Reproduce every record exactly as it appears, but not the pictures.

Available data:
- - -
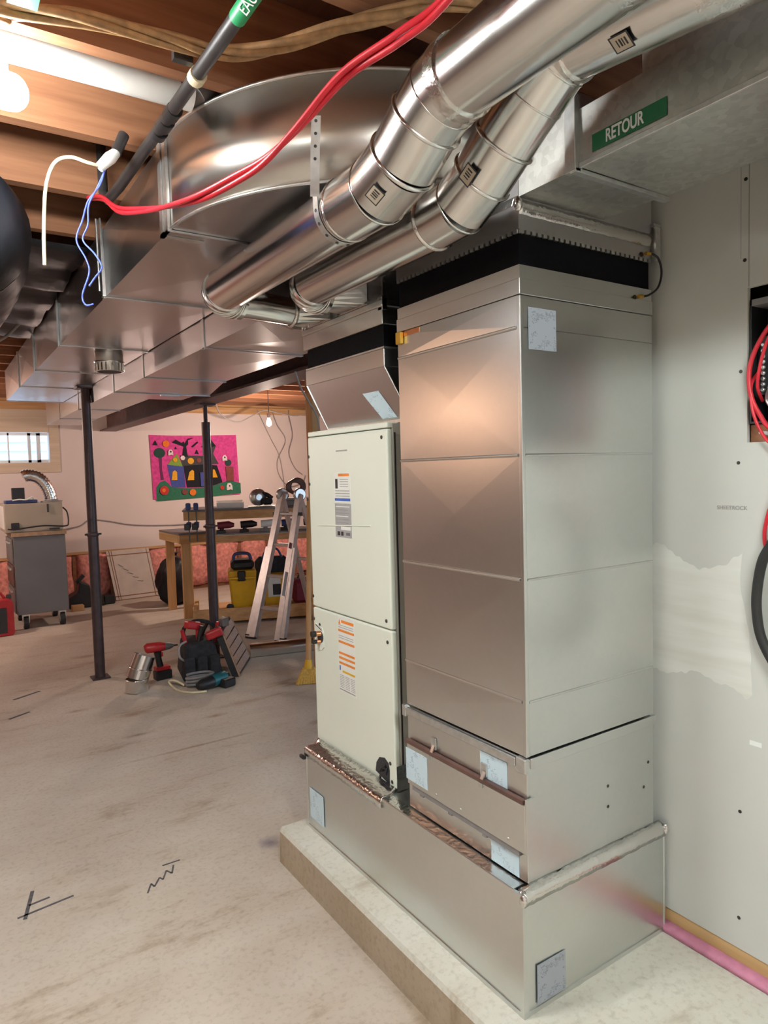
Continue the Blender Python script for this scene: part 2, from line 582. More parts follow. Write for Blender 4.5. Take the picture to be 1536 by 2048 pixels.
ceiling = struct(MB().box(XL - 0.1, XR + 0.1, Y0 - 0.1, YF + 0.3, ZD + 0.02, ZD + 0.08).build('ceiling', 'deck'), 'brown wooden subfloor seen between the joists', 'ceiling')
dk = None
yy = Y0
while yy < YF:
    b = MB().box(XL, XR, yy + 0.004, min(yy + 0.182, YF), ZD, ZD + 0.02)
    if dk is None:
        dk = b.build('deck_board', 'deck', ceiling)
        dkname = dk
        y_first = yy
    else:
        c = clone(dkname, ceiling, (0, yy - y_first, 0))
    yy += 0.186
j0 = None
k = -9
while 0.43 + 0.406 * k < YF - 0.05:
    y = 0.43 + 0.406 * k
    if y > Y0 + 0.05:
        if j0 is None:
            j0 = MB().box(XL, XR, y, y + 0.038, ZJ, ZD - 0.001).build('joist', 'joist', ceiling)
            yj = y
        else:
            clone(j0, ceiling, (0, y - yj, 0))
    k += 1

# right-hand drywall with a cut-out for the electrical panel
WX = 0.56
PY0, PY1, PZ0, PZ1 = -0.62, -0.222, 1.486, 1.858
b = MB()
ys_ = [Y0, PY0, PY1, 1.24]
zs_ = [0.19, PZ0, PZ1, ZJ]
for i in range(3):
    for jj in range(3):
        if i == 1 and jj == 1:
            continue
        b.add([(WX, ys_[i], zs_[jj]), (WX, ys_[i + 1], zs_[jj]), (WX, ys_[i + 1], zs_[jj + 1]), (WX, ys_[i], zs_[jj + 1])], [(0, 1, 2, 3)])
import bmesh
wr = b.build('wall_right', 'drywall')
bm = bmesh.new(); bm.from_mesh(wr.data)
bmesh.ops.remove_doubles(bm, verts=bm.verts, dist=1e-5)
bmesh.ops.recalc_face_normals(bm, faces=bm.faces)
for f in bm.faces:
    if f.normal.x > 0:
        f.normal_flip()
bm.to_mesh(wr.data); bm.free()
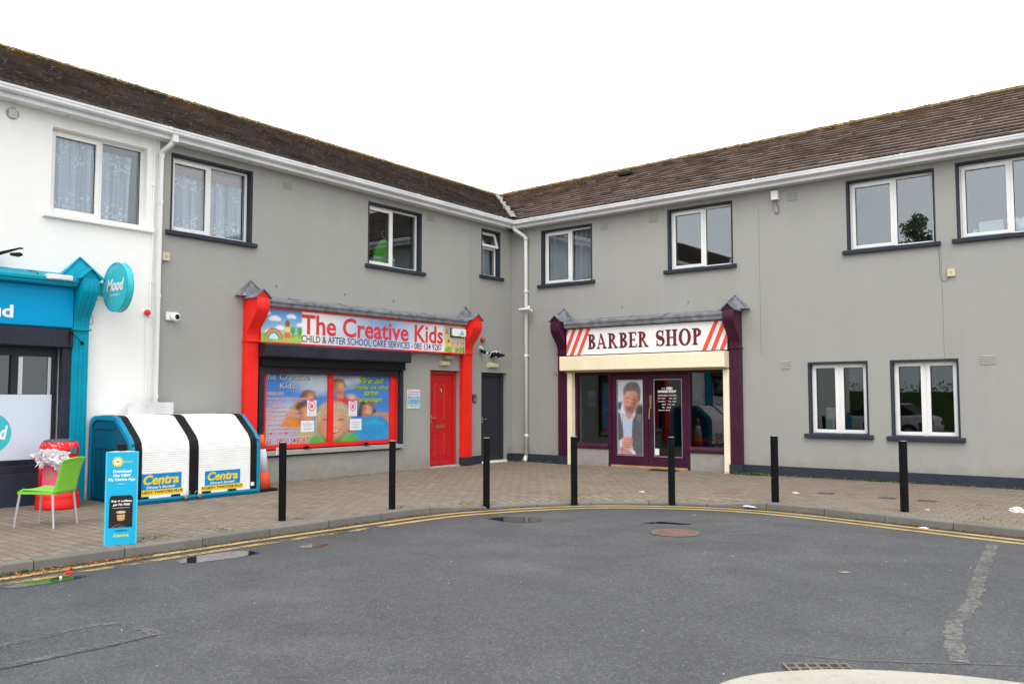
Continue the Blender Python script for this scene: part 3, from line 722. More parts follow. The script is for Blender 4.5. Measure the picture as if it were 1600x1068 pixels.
- - -
The solution:
Continue the Blender Python script for this scene: part 2, from line 582. More parts follow. Write for Blender 4.5. Take the picture to be 1536 by 2048 pixels.
ceiling = struct(MB().box(XL - 0.1, XR + 0.1, Y0 - 0.1, YF + 0.3, ZD + 0.02, ZD + 0.08).build('ceiling', 'deck'), 'brown wooden subfloor seen between the joists', 'ceiling')
dk = None
yy = Y0
while yy < YF:
    b = MB().box(XL, XR, yy + 0.004, min(yy + 0.182, YF), ZD, ZD + 0.02)
    if dk is None:
        dk = b.build('deck_board', 'deck', ceiling)
        dkname = dk
        y_first = yy
    else:
        c = clone(dkname, ceiling, (0, yy - y_first, 0))
    yy += 0.186
j0 = None
k = -9
while 0.43 + 0.406 * k < YF - 0.05:
    y = 0.43 + 0.406 * k
    if y > Y0 + 0.05:
        if j0 is None:
            j0 = MB().box(XL, XR, y, y + 0.038, ZJ, ZD - 0.001).build('joist', 'joist', ceiling)
            yj = y
        else:
            clone(j0, ceiling, (0, y - yj, 0))
    k += 1

# right-hand drywall with a cut-out for the electrical panel
WX = 0.56
PY0, PY1, PZ0, PZ1 = -0.62, -0.222, 1.486, 1.858
b = MB()
ys_ = [Y0, PY0, PY1, 1.24]
zs_ = [0.19, PZ0, PZ1, ZJ]
for i in range(3):
    for jj in range(3):
        if i == 1 and jj == 1:
            continue
        b.add([(WX, ys_[i], zs_[jj]), (WX, ys_[i + 1], zs_[jj]), (WX, ys_[i + 1], zs_[jj + 1]), (WX, ys_[i], zs_[jj + 1])], [(0, 1, 2, 3)])
import bmesh
wr = b.build('wall_right', 'drywall')
bm = bmesh.new(); bm.from_mesh(wr.data)
bmesh.ops.remove_doubles(bm, verts=bm.verts, dist=1e-5)
bmesh.ops.recalc_face_normals(bm, faces=bm.faces)
for f in bm.faces:
    if f.normal.x > 0:
        f.normal_flip()
bm.to_mesh(wr.data); bm.free()
Continue the Blender Python script for this scene: part 3, from line 722. More parts follow. The script is for Blender 4.5. Measure the picture as if it were 1600x1068 pixels.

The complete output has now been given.